■ Exercise requirements
Go through the listing beneath this task and return every line that carries the string "picture".

——

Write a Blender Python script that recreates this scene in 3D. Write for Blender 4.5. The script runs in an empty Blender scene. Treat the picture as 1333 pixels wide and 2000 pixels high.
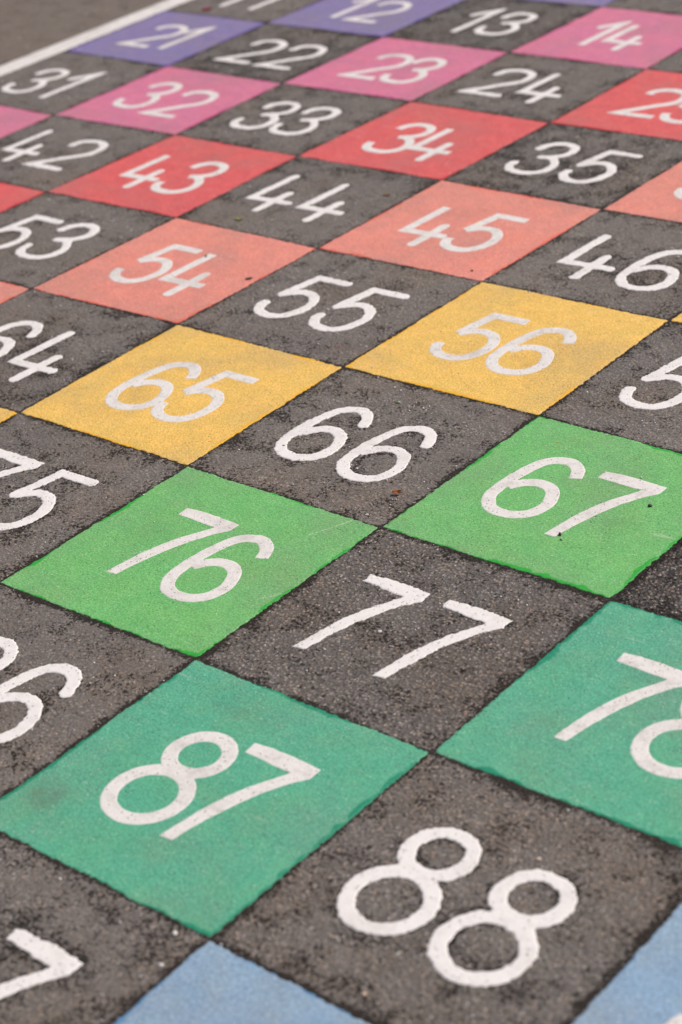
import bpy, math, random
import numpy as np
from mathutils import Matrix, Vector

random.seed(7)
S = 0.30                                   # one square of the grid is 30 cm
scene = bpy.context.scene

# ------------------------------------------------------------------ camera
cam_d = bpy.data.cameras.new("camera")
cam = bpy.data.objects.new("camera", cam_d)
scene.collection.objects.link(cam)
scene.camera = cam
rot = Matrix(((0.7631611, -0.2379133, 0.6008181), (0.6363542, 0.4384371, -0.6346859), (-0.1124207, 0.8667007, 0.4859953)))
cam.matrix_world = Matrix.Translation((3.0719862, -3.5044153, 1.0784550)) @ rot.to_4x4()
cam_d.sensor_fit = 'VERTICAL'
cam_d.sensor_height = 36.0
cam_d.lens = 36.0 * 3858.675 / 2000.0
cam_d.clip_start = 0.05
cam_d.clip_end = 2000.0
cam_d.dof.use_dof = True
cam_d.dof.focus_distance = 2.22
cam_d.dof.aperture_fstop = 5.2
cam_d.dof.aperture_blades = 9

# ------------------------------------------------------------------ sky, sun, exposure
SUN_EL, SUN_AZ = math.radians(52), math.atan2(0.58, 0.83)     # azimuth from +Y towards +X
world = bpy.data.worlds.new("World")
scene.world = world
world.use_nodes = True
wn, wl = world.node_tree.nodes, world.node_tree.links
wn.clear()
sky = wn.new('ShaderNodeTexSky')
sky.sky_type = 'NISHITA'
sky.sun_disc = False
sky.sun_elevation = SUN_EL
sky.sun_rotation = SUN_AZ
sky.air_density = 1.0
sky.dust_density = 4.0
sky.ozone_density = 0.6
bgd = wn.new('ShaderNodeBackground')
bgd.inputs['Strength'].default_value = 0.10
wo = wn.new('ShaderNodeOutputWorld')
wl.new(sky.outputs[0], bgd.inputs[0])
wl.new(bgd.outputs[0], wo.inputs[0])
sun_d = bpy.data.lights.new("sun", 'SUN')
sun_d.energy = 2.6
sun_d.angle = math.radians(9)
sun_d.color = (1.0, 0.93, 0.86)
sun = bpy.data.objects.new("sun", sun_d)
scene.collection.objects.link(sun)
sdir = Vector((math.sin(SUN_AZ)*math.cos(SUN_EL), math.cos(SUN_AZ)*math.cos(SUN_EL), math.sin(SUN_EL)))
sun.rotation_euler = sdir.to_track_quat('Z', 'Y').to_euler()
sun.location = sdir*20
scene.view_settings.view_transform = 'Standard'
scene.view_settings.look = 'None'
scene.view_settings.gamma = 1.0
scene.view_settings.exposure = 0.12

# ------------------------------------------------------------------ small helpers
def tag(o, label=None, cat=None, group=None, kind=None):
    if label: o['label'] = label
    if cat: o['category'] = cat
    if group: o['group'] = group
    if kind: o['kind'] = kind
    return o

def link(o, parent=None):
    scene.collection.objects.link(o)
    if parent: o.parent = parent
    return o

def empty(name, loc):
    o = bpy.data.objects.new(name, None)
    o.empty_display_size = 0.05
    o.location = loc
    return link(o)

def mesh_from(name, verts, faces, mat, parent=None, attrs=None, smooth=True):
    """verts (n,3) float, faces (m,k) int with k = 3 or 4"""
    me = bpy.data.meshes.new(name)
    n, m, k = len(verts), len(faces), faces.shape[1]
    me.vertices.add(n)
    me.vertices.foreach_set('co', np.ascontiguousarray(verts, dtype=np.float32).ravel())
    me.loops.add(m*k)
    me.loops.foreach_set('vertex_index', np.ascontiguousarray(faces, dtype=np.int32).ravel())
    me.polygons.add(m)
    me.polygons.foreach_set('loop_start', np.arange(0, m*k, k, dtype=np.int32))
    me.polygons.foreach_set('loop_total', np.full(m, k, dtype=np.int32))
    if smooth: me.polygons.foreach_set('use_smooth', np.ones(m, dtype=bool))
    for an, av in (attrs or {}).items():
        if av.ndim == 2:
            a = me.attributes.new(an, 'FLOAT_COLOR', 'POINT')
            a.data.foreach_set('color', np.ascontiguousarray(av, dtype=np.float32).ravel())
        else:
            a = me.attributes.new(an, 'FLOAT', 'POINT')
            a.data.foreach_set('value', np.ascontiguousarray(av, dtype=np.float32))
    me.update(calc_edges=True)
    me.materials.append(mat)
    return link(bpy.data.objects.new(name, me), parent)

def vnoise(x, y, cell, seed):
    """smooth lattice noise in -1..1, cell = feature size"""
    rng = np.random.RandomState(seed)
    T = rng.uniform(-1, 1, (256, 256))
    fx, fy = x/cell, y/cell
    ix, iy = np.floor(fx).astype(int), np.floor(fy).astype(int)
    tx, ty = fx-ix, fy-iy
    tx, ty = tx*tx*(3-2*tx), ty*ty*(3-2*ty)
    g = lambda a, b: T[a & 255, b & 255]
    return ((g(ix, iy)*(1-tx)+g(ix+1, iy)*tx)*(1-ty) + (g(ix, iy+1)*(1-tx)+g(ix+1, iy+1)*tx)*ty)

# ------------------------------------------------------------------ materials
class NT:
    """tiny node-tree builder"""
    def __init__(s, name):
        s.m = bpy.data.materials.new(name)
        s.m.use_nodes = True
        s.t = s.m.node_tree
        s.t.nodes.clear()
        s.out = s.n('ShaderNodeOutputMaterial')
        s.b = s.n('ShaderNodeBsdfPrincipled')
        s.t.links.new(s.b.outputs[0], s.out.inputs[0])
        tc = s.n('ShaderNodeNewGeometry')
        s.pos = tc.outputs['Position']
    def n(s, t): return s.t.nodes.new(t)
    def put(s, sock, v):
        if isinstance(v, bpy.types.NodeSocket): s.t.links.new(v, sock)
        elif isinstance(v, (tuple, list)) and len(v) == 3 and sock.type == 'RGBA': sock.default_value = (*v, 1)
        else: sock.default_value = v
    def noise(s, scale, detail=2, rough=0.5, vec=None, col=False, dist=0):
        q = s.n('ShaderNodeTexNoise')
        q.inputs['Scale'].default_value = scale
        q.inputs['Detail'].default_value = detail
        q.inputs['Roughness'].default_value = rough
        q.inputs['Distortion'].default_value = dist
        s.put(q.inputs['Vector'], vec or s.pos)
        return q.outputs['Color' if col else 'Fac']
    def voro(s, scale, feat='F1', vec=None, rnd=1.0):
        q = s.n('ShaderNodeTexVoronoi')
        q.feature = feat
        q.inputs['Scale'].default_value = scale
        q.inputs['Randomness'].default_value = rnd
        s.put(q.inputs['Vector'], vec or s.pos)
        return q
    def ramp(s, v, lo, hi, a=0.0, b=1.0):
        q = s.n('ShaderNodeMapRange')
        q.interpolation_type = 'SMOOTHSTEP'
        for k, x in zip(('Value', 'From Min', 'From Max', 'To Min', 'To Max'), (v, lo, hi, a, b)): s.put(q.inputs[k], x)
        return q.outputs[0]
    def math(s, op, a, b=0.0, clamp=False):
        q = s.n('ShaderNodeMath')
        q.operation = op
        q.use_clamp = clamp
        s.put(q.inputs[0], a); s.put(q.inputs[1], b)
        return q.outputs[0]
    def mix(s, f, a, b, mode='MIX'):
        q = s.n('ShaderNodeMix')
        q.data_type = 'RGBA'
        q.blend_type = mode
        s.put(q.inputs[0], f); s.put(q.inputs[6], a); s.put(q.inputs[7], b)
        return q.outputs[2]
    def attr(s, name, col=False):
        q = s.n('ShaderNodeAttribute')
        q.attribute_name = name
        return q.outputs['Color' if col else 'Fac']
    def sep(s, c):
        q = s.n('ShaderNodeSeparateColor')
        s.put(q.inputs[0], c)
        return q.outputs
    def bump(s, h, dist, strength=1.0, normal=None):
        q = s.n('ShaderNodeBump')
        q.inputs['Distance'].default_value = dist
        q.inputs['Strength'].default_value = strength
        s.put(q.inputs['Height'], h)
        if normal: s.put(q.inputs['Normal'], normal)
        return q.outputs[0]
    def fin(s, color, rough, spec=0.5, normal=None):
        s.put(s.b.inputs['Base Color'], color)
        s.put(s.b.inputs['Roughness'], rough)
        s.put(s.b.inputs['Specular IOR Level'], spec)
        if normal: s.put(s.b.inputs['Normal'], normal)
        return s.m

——

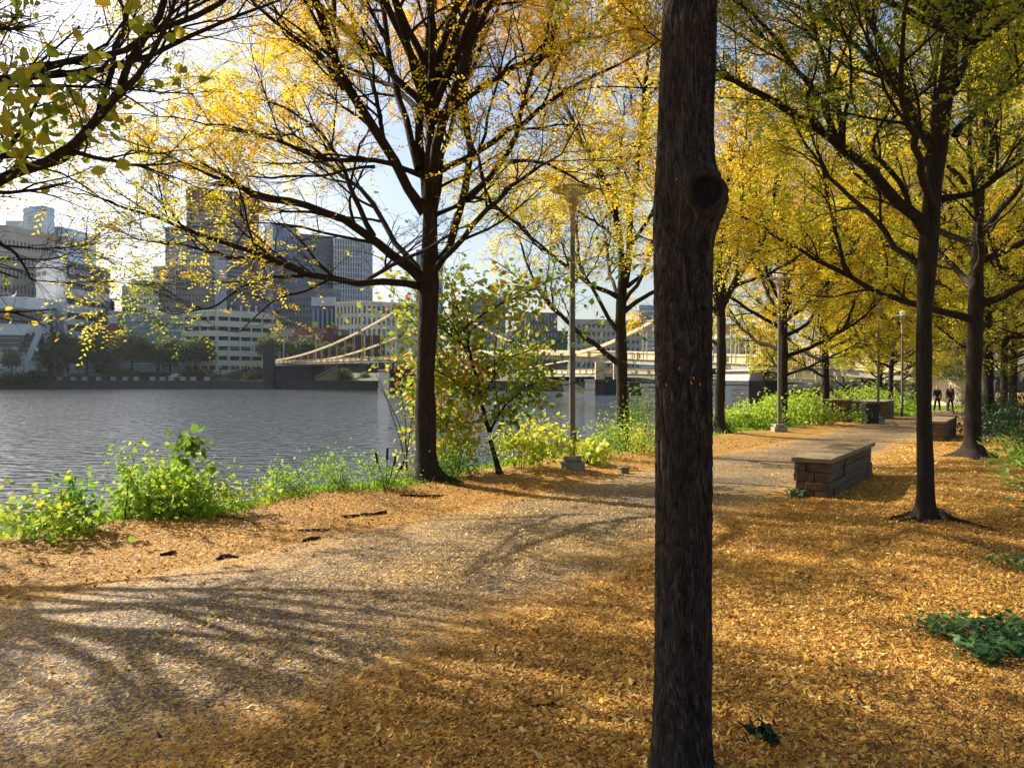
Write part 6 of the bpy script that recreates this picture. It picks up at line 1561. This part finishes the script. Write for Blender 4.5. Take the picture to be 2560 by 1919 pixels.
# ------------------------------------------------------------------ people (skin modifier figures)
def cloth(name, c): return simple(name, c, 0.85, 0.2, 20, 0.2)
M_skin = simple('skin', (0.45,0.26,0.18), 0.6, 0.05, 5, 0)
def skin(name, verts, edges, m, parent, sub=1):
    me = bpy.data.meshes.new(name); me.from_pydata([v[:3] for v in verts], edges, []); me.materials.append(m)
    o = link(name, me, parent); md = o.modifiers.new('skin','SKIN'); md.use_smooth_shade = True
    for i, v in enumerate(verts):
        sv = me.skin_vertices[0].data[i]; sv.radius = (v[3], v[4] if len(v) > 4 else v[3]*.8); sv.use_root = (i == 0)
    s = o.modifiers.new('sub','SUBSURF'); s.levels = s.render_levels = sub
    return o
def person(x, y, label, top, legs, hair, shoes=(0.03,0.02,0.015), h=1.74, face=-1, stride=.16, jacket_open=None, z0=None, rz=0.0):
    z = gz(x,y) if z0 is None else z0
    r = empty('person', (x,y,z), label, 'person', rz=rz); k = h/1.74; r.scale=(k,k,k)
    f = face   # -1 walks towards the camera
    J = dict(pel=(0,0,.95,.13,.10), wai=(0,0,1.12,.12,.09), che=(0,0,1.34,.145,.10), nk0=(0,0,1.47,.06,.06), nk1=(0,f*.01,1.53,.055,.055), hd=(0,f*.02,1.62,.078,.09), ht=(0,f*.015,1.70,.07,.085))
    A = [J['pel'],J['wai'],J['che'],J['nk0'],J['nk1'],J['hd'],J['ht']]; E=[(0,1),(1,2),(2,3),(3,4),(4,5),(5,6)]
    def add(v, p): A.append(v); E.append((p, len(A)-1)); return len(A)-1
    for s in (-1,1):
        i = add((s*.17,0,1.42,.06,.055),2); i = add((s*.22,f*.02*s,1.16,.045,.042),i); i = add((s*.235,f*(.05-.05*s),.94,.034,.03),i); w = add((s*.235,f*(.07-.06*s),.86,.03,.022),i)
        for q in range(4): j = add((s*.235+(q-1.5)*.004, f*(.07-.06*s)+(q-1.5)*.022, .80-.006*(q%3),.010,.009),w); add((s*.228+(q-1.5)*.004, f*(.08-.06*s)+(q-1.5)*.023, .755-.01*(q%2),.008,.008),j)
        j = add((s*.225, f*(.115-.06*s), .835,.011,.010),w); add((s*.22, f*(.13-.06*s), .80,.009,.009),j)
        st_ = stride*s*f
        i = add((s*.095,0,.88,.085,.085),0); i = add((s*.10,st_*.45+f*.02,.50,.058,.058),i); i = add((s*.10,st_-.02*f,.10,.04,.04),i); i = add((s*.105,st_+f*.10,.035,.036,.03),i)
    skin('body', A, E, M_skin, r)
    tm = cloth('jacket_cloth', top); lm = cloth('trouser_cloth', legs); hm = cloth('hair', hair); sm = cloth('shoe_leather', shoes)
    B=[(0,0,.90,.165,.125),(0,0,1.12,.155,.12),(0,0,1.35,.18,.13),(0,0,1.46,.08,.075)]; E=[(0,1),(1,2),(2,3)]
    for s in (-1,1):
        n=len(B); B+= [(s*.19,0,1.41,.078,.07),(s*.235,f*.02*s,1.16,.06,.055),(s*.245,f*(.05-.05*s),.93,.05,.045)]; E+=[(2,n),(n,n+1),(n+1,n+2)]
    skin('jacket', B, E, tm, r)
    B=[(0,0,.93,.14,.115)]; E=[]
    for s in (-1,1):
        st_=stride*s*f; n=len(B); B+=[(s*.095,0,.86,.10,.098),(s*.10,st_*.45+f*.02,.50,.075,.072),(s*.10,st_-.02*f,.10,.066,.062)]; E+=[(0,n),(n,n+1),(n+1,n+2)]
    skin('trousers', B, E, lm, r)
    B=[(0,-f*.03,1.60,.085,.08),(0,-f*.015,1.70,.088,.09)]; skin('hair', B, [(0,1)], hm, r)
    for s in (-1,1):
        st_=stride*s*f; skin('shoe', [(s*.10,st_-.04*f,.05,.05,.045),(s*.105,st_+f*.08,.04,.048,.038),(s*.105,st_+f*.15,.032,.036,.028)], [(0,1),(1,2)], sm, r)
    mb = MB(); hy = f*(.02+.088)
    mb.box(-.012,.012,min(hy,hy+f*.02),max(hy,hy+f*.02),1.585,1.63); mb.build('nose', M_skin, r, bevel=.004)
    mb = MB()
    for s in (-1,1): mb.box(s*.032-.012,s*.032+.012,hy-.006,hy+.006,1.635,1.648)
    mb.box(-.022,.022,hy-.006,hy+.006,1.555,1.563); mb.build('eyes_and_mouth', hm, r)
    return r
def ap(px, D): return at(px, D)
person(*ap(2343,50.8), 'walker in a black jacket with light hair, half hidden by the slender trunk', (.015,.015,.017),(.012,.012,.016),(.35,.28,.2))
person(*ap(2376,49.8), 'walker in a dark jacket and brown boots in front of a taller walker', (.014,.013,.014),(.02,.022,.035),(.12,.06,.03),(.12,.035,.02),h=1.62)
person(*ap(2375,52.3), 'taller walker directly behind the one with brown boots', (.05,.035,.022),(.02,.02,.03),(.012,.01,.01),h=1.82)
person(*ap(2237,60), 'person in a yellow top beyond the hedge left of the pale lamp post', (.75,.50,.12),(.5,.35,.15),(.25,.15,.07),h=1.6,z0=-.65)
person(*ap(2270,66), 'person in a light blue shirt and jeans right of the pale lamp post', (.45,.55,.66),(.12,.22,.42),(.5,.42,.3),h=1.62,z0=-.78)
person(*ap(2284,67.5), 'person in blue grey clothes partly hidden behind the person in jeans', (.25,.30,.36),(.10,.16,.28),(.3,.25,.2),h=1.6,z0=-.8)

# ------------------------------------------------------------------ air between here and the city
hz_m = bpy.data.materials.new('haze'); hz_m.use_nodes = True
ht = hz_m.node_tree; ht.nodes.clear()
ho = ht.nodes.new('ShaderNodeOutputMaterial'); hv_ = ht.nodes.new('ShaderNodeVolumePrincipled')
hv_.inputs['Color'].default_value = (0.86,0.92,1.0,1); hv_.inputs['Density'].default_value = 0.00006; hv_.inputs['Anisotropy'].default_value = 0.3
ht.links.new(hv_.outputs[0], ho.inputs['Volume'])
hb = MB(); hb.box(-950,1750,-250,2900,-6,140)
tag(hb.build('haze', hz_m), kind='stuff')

——

■ Exercise output
Write a Blender Python script that recreates this scene in 3D. Write for Blender 4.5. The script runs in an empty Blender scene. Treat the picture as 1333 pixels wide and 2000 pixels high.
Write part 6 of the bpy script that recreates this picture. It picks up at line 1561. This part finishes the script. Write for Blender 4.5. Take the picture to be 2560 by 1919 pixels.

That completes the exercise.